We also gave the ROG NUC 970 a run with a few titles outside of our benchmark suite. We don’t have these findings included in our official list of numbers since these games don’t have built-in benchmark tools, but we think it’s still useful to get a framerate range and general vibe for how it runs things at 1440p.

The Dead Space Remake performs admirably at a balanced 1440p/Ultra/DLSS resolution, with the final boss battle seeing between 75 and 107 fps. Even with that range of variation, the action remained buttery smooth. It’s a similar story in Helldivers 2, where regardless of the scene, the ROG NUC 970 managed an unyielding 70-73 fps at 1440p Ultra with textures set to high. A Plague Tale: Requiem’s ‘Hives’ level saw 74-94 fps at 1440p ultra with DLSS set to quality and Frame Gen enabled. In short, all three titles play smoothly and stutter-free.

Asus ROG NUC 970 Mini Gaming PCAsus ROG NUC 970 Mini Gaming PC

Asus ROG NUC 970 Mini Gaming PC

Buy as…

Money is not an issue: If you’re looking for a powerful mini gaming PC that can deliver 1440p resolutions and you don’t care what it costs, Asus is the way to go.

You don’t like playing with the innards of a PC: Not everyone wants to mess around with their PC case themselves. If you just want a plug and play PC, this is your choice.

Do not buy if…

You value an upgrade path: This is not a machine with potential for future CPU or GPU upgrades.

It’s compact and does its job at 1440, no doubt about it. So let’s address the elephant in the room: the price tag. Because at $2,199 (£1,999) fully loaded with RAM and storage, the ROG NUC 970 is eye-wateringly expensive for what it does.
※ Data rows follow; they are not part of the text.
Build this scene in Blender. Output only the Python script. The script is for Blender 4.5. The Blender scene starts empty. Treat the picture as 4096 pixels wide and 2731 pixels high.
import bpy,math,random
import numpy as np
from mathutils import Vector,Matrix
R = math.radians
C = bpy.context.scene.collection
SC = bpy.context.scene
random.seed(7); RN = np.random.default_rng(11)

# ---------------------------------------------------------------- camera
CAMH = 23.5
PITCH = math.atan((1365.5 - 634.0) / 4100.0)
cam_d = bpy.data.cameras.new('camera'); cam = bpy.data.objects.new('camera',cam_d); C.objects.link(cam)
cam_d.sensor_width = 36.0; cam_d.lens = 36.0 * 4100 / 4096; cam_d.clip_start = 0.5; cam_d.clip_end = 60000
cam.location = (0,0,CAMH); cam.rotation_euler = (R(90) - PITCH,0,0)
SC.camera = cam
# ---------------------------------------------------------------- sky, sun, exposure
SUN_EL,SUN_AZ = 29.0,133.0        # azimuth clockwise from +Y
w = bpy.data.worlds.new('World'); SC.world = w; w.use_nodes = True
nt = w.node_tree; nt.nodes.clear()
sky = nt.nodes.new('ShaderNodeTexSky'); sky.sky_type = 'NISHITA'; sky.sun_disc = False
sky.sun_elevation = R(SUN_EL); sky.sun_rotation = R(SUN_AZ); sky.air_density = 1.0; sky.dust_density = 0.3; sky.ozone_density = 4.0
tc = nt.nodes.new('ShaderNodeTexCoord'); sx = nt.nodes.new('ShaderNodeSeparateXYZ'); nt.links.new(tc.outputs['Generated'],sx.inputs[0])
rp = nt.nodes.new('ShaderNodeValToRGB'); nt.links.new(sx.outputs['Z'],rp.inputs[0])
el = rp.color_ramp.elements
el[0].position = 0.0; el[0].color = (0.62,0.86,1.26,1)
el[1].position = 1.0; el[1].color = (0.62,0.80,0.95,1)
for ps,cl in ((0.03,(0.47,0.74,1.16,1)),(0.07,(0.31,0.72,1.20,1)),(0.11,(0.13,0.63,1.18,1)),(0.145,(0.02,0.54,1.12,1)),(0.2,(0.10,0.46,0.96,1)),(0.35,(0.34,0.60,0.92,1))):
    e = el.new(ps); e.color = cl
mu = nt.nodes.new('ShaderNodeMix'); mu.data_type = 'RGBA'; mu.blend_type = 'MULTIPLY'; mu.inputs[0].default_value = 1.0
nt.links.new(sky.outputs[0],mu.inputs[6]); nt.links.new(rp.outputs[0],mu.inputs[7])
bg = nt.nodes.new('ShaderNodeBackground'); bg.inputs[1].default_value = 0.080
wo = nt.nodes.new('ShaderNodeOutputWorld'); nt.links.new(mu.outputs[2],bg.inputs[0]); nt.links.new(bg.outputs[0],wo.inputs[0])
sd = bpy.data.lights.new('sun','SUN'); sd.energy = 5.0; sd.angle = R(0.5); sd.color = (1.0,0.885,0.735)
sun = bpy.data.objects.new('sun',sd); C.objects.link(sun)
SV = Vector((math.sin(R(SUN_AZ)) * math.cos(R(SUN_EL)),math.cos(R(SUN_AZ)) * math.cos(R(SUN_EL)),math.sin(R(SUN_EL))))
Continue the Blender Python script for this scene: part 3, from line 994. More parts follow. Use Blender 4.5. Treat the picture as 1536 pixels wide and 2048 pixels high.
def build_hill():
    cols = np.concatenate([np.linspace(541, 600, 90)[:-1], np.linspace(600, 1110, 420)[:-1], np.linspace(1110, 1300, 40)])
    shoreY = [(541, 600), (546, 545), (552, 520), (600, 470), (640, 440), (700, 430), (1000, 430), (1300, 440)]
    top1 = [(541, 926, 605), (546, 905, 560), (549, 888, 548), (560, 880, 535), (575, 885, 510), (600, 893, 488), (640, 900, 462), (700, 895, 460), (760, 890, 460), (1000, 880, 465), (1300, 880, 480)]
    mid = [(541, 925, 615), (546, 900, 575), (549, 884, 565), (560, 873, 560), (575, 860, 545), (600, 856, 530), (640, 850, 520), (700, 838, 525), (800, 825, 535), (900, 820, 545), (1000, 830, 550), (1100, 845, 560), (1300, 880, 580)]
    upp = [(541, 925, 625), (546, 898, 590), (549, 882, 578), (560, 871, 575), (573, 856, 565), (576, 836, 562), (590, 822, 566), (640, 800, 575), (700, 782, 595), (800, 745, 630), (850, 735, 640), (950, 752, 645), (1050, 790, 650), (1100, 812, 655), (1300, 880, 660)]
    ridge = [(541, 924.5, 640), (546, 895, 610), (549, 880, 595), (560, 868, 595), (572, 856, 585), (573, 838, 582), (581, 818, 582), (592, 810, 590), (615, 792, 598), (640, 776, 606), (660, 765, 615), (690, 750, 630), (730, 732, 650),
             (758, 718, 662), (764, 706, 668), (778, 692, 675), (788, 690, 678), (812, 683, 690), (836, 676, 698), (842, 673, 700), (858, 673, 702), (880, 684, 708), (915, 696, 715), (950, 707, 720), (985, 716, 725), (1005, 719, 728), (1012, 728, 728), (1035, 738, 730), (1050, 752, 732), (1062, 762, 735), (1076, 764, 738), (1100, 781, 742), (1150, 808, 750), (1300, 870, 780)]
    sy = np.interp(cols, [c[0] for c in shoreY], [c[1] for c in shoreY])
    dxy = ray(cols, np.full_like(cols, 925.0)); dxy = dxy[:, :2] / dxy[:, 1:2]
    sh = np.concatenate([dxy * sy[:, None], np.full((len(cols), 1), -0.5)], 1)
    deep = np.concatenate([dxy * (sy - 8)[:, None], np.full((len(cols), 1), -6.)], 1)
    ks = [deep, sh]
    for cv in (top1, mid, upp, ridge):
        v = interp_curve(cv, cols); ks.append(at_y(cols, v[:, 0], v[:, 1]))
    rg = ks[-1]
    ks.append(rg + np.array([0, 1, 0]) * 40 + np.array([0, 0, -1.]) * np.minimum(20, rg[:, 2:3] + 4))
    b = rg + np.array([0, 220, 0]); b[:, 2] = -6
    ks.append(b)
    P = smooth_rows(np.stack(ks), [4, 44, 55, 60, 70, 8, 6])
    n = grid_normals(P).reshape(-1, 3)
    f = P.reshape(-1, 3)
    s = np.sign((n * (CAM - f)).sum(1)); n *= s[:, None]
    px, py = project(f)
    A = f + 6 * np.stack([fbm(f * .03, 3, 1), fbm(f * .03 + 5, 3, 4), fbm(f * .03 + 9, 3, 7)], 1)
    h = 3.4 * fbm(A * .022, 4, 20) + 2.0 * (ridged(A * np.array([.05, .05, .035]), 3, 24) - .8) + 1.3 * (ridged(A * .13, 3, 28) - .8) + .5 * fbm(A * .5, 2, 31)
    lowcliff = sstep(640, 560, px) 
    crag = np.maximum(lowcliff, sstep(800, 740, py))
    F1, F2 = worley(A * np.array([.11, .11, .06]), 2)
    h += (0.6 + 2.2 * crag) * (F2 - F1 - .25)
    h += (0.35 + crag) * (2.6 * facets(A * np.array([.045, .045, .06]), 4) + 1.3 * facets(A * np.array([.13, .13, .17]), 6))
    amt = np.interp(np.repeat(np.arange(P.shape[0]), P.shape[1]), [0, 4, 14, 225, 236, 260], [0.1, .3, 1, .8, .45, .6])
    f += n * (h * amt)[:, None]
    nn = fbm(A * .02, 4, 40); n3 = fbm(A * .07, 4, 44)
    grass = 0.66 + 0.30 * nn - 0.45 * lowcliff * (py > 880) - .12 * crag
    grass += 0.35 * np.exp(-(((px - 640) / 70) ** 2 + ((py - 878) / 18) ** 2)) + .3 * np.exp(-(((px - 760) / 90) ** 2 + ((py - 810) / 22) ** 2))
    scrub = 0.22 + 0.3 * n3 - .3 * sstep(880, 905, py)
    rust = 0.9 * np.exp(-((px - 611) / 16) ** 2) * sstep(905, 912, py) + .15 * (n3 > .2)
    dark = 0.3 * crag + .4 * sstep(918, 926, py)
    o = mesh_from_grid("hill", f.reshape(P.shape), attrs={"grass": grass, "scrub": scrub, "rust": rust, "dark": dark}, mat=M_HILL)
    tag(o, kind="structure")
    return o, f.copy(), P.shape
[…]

How much of that price is due to the R&D costs that go into the ROG NUC 970’s unique design, how much is due to ASUS adding its ROG branding, and how much is due to the particular component choice is impossible to guess, but the fact is that it’s a very expensive way to game at 1440p. It certainly won’t convince seasoned system builders; for the same outlay as the full-fledged ROG NUC 970, you could build a machine around a desktop RTX 4080 Super and enjoy vastly improved frame rates at 1440p, or comfortably make the leap to 4K, though you would be trading the ROG NUC’s USP – compactness – for that performance.

But that’s not what this machine is aimed at. It’s for the PC gamer who wants fuss-free fun at 1440p, in the tiniest package possible, and doesn’t care about a future upgrade path beyond memory and storage. If that’s you, and you’re willing to spend that kind of money, I don’t think you’ll be disappointed. Better yet, if you’re willing to shop around for DDR5, storage, and a Windows key, go for the Barebones version and install them yourself. You’ll literally save yourself hundreds.